Garder les pieds sur terre
Mais quel est réellement l’objectif des Verts pour cette saison ? Le fameux « On joue le maintien » de Guy Roux ne fonctionnerait pas ici. Si beaucoup de supporters rêvent d’une remontée immédiate, Laurent Batlles souhaite, pour le moment, garder les pieds sur terre : « Il y a un projet sur deux ans. Après on est des compétiteurs, l’ambition c’est d’essayer d’être le plus haut possible, mais j’ai fonctionné à Troyes en essayant de passer des paliers. Toutes les 10 journées, je ferai un bilan, et en fonction de ce bilan à la 30e journée, on verra où on se situera. »
Après avoir pris un bon bol d’air frais en stage de préparation à La Plagne et avoir enchaîné cinq matchs amicaux (2 victoires, 2 nuls, 1 défaite), les Stéphanois s’apprêtent à lancer la saison avec déjà quelques handicaps.
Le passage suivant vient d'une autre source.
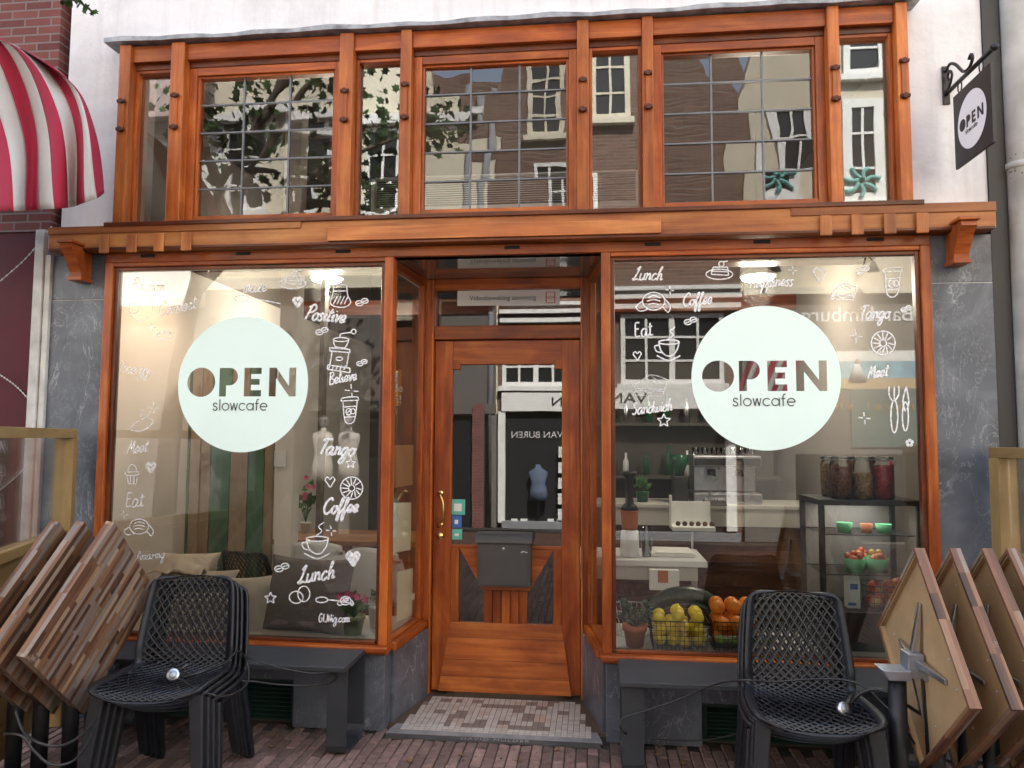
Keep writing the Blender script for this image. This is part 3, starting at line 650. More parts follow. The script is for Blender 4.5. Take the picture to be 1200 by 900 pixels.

À la suite des graves incidents survenus lors du match retour face à Auxerre, la Ligue de football professionnel (LFP) a infligé à l’ASSE six points de pénalité (dont trois avec sursis) et six matchs à huis clos (dont deux avec sursis). Pour compliquer encore la tâche de l’ASSE, l’exercice 2022-2023 est marqué par la suppression des play-offs et des barrages. Conséquence, seuls les deux premiers de Ligue 2 retrouveront l’élite. La première étape de ce renouveau s’écrira ce samedi face à Dijon. Privés de Chaudron jusqu’au mois d’octobre, les supporters stéphanois seront présents par milliers dans les travées de Gaston-Gérard. Une occasion parfaite pour renouer avec la victoire, qui leur échappe depuis le mois d’avril en championnat, et raviver la flamme.